Il raddoppio dell’unità consi­ste in un plusvalore che si de­termina a favore della Chiesa, in quanto essa opera nella so­cietà sia, dall’interno, come in­sieme dei fedeli, sia, dall’ester­no, come soggetto istituzionale che intrattiene rapporti diretti con le istituzioni civili e ne condiziona le dinamiche. Questo sdoppiamento della persona­lità, comunità e istituzione, e il raddoppio dei tavoli su cui si svolge la partita sociale com­portano la moltiplicazione dell’influenza politica, ciò che spiega forse il peso della Chiesa cattolica in taluni Paesi, del­l’Europa o dell’America latina, un peso certamente, o proba­bilmente, sproporzionato a ciò che il dato numerico dei catto­lici dalla fede attiva potrebbe indurre a pensare.
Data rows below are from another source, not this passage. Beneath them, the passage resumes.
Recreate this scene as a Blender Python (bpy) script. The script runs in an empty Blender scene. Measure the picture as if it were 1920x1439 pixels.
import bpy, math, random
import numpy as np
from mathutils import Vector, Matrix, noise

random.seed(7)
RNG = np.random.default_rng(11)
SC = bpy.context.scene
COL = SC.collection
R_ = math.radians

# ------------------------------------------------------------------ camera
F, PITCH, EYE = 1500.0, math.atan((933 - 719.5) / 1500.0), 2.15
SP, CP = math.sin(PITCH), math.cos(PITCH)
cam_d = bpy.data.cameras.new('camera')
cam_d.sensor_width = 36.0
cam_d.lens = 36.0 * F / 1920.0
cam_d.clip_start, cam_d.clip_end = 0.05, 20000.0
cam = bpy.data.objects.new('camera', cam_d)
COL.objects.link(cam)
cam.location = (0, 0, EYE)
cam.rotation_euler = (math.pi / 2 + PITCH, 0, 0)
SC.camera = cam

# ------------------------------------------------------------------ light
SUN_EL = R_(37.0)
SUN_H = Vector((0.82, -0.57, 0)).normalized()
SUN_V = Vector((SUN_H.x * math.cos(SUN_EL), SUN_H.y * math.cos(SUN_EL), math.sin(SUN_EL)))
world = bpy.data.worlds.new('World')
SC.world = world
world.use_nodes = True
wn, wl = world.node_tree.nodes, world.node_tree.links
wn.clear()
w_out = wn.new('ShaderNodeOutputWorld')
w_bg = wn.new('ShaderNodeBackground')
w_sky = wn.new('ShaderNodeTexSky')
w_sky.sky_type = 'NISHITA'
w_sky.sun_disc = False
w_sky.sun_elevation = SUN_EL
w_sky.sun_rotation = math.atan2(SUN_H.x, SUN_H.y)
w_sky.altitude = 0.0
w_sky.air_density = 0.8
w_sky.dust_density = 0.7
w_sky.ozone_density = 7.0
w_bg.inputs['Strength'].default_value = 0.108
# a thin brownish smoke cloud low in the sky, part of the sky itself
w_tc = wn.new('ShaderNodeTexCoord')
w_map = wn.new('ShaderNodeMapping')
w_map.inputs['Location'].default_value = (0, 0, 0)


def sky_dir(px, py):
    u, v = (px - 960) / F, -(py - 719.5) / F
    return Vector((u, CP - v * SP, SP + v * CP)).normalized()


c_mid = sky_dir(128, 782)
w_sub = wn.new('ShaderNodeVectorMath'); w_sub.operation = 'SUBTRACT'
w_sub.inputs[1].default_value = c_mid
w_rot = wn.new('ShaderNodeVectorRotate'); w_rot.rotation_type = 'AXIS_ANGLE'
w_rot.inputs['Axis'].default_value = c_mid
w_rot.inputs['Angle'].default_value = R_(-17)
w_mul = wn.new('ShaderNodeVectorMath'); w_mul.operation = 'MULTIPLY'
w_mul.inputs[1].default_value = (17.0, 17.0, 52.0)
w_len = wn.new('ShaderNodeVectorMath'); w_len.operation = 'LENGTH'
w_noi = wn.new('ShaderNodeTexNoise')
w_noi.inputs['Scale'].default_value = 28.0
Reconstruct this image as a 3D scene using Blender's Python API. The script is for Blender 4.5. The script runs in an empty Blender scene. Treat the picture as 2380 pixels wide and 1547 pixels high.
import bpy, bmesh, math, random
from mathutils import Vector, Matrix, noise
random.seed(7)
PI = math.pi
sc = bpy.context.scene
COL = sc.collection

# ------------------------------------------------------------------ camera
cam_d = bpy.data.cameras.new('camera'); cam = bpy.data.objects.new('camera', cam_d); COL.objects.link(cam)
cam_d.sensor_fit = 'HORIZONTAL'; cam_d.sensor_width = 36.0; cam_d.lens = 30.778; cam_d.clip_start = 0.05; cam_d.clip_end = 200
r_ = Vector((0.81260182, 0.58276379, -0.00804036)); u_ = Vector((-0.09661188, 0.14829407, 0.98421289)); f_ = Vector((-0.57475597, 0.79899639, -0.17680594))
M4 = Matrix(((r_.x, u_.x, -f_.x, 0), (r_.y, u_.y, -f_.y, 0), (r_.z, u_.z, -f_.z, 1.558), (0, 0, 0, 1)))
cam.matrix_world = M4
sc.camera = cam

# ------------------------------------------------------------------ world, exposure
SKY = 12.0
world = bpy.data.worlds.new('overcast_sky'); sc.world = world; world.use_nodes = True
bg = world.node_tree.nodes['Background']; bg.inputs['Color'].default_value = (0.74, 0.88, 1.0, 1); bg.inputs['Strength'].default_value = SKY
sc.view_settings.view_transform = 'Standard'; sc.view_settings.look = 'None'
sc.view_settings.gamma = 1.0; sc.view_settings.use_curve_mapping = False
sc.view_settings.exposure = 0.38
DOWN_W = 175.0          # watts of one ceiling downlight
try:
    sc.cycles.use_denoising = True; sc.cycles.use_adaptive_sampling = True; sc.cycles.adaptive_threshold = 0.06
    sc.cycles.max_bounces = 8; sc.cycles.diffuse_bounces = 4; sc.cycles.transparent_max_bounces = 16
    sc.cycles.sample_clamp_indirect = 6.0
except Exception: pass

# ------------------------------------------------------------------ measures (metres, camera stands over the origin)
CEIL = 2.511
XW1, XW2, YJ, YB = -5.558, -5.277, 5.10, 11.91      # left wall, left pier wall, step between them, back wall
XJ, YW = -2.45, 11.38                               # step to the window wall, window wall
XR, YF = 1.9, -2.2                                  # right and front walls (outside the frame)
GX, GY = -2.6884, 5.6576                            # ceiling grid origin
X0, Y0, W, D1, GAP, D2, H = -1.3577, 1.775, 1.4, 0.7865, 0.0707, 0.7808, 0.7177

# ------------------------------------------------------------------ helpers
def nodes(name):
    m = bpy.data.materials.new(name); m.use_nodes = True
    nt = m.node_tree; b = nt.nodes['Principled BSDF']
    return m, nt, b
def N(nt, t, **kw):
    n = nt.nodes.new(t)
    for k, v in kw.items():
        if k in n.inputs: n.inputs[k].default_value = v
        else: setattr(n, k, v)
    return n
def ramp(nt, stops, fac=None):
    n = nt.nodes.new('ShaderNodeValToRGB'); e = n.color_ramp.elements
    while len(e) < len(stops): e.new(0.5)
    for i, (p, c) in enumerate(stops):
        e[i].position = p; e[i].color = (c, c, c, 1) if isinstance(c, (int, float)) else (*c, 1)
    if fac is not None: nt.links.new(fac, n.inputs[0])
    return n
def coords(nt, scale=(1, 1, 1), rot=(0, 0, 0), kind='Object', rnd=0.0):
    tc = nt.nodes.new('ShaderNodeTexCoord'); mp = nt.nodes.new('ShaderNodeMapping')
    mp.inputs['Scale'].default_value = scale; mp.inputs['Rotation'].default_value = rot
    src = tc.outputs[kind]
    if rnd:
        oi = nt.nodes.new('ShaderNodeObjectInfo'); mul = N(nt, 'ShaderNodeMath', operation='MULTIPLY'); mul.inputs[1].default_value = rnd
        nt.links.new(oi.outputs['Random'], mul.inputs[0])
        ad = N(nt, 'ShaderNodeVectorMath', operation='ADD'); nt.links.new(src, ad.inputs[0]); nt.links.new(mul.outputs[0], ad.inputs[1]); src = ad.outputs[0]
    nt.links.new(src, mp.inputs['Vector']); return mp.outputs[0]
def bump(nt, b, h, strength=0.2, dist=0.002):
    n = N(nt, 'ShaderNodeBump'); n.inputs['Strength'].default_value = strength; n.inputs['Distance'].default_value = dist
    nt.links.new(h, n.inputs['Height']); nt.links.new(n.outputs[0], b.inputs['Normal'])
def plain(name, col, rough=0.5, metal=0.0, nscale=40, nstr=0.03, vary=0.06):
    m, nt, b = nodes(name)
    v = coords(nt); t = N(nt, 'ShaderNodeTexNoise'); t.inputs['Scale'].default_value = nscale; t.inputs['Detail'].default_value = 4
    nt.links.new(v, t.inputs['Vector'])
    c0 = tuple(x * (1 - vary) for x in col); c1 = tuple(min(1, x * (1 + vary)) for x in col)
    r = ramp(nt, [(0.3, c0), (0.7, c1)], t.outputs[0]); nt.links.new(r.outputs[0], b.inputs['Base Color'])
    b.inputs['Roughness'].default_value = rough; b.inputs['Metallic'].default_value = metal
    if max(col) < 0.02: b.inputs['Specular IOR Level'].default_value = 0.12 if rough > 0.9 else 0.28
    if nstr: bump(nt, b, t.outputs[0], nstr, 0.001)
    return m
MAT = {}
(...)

Questo dop­pio peso è un problema per la democrazia.

 

 

 

Si diventa ripetitivi, ma non si saprebbe fare diversamente, ri­cordando che queste questioni sono state affrontate, nella prospettiva della conciliazione della Chiesa con la democrazia e del superamento della sua plurisecolare diffidenza, quan­do non aperta ostilità, dal Con­cilio Vaticano II. Il punto noda­le è l’autonomia e la responsa­bilità dei fedeli nella sfera poli­tica e sociale: qui è in gioco il rapporto tra la Chiesa e la democrazia. Allora fu inibito ai laici di invocare l’autorità della Chiesa a sostegno delle loro posizioni, inibizione che, eviden­temente, comporta il recipro­co: la necessaria astensione della Chiesa da ogni iniziativa rivolta a impegnare, in quella stessa sfera, la coscienza dei suoi fedeli. Questo spirito del Concilio sembrao ggi appanna­to, ma non abbiamo da perdere la speranza, poiché, come è detto, «lo Spirito spira dove vuole».

NOTE

Anticipiamo qui parte dell’intervento che Gustavo Zagrebelsky legge questa mattina a Roma, presso il Centro studi americani di via Caetani nell’ambito del convegno «Religione e politica nella società post-secolare», iniziato ieri e che si conclude domani. L’intervento di Zagrebelsky si intitola «Laicità post-secolare?».